Reference no: EM131226438

Multiaxial States

The computing project Multiaxial States concerns the analysis of strain and stress at a point in a solid body. The goal is to write a MATLAB program that will allow the computation of the strain associated with a prescribed motion and the stress associated with that strain through Hooke's Law. We will compute principal values, maxima, and graphically represent the state by mapping the motion both in the (x,y)  coordinates and in the principal coordinates.

Finally, we will produce Mohr's circle to represent the state.

The theory needed to execute this project is contained in the Course Notes entitled Multiaxial Strain.

The general steps are as follows:

1. Specify the components of the deformation tensor (matrix) F and use it to compute strain tensor E. The tensor F is the mapping matrix. We can use it to compute the deformed location of points that we identify in the undeformed configuration (e.g., the vertices of the initial square of material).

2. Develop code to plot both the undeformed square and the deformed version of it. Establish the vertices of the square with the points (0,0), (1,0), (0,1), and (1,1).

Compute the deformed positions of those points using F.

3. Compute the angle for the principal directions along with the principal values of strain. Develop code to plot the undeformed and deformed square defined in the coordinate system associated with the principal directions (i.e., take the initial square to have its sides along those directions and map the vertices to find the deformed body.

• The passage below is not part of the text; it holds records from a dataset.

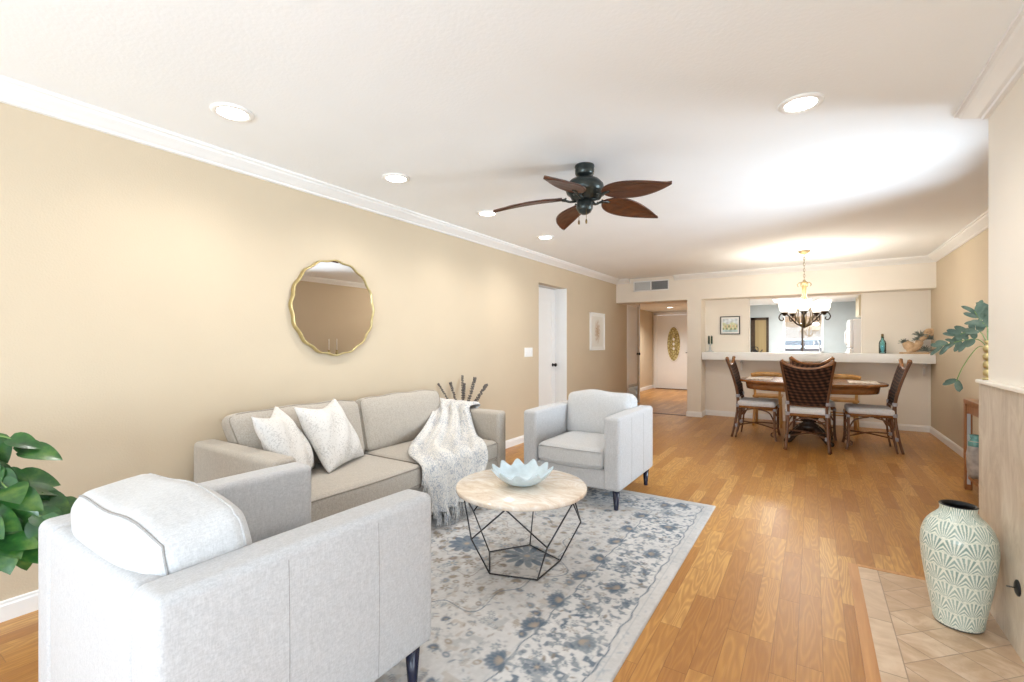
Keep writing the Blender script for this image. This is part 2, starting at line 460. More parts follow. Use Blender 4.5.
# left wall with a recessed door and the closet door
bm = NB()
box(bm, XL-.12, XL, YN, 5.47, 0, CEIL); box(bm, XL-.12, XL, 6.33, 9.03, 0, CEIL); box(bm, XL-.12, XL, 5.47, 6.33, 2.09, CEIL)
box(bm, XL-.12, XL, 9.03, 9.85, 2.06, CEIL); box(bm, XL-.12, XL, 9.81, 9.85, 0, 2.06)
struct('wall_left', bm, M['wall'])
# right wall
bm = NB(); box(bm, XR, XR+.12, YN, -2.6, 0, CEIL); box(bm, XR, XR+.12, .4, 3.40, 0, CEIL); box(bm, XR, XR+.12, -2.6, .4, 2.15, CEIL); box(bm, XR, XR+.12, 4.56, 13.2, 0, CEIL); box(bm, XR, XR+.12, 3.40, 4.56, 0, .95); box(bm, XR, XR+.12, 3.40, 4.56, 2.05, CEIL)
struct('wall_right', bm, M['wall'])
bm = NB()
for y0, y1 in ((-2.6, -2.54), (-1.13, -1.07), (.34, .4)): box(bm, XR+.03, XR+.1, y0, y1, 0, 2.15)
box(bm, XR+.03, XR+.1, -2.6, .4, 0, .06); box(bm, XR+.03, XR+.1, -2.6, .4, 2.09, 2.15)
w4 = struct('window_added_near', bm, M['trim']); obj('glass_pane', slab(XR+.06, XR+.066, -2.54, .34, .06, 2.09), M['pane'], w4)  # unseen glass door, added to bring side light onto the near chair
bm = NB()
for y0, y1 in ((3.40, 3.45), (3.955, 4.005), (4.51, 4.56)): box(bm, XR+.03, XR+.09, y0, y1, .95, 2.05)
box(bm, XR+.03, XR+.09, 3.40, 4.56, .95, 1.0); box(bm, XR+.03, XR+.09, 3.40, 4.56, 2.0, 2.05)
w3 = struct('window_added_side', bm, M['trim']); obj('glass_pane', slab(XR+.055, XR+.061, 3.45, 4.51, 1.0, 2.0), M['pane'], w3)  # unseen window behind the chimney breast, added to light the middle of the room
# near wall with the patio-door opening
bm = NB()
box(bm, XL-.12, -2.8, YN-.12, YN, 0, CEIL); box(bm, .8, XR+.12, YN-.12, YN, 0, CEIL); box(bm, -2.8, .8, YN-.12, YN, 2.15, CEIL)
struct('wall_near', bm, M['wall_light'])
w = struct('window_1', None or NB(), M['trim'])
bm = NB()
for x0, x1 in ((-2.8, -2.72), (-1.6, -1.52), (-.42, -.34), (.72, .8)): box(bm, x0, x1, YN-.1, YN-.03, 0, 2.15)
box(bm, -2.8, .8, YN-.1, YN-.03, 2.08, 2.15); box(bm, -2.8, .8, YN-.1, YN-.03, 0, .06)
bpy.data.objects.remove(w); w = struct('window_1', bm, M['trim'])
obj('glass_pane', slab(-2.72, .72, YN-.07, YN-.063, .06, 2.08), M['pane'], w)
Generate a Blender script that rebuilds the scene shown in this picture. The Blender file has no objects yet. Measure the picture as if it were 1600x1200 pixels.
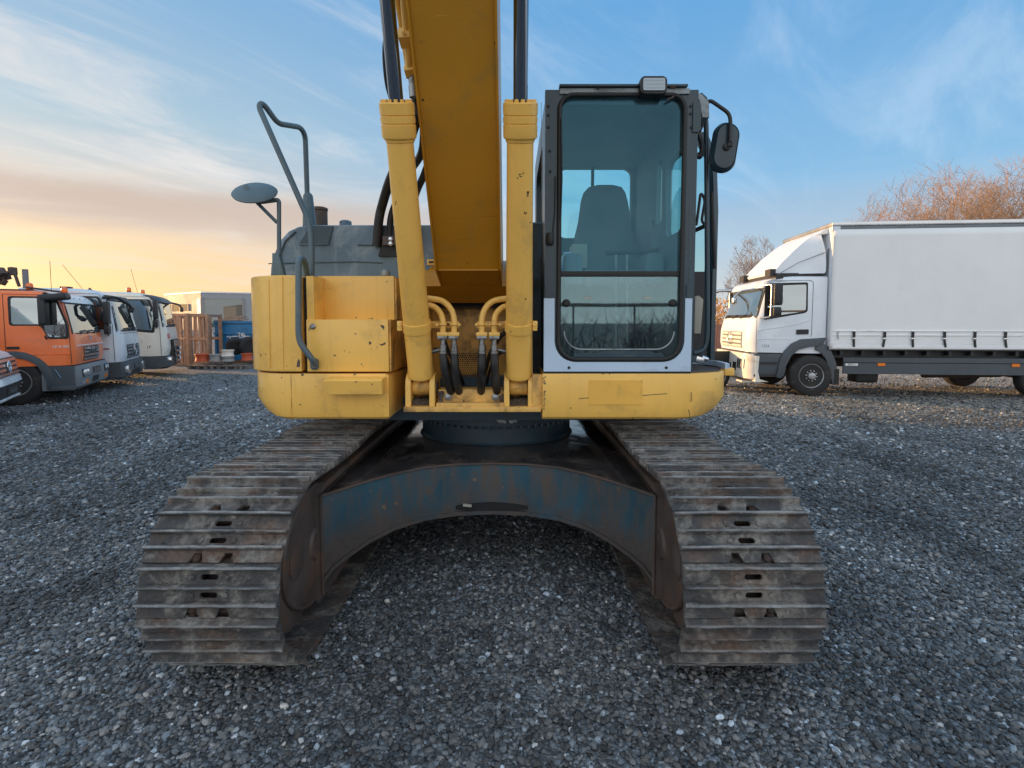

4. Compute the stresses associated with the strains by virtue of Hooke's law for plane strain.

5. Solve the problem of finding principal values using the eigenvalue solver (the "eig" command) in MATLAB. Output the principal values of stress, the maximum shear stress, and plot Mohr's circle for the stress state. Do the same for the strain.

6. Examine the implications of different states of strain. For example:

a. What happens in a state of uniform dilatation (elongation without shearing)?

b. Verify that pure shear has principal directions at 45 degrees from the original orientation of the block.

c. Show that the principal directions for stress and strain are the same. Is this due to the nature of Hooke's Law? Do you expect it to be true for all material models?

d. Explore any other feature of the problem that you find interesting.

e. Extend the code to do three dimensional states of strain for an extra nice project. Note that this step is not required but you are encouraged to do it to earn top marks. The visualization plots (especially the deformed and undeformed cube need to be rendered in 3D).

Write a report documenting your work and the results (in accord with the specification given in the document Guidelines for Doing Computing Projects). Post it to the Critviz website prior to the deadline.

Please consult the document Evaluation of Computing Projects to see how your project will be evaluated to make sure that you can get full marks. Note that there is no peer review process for reports in this course.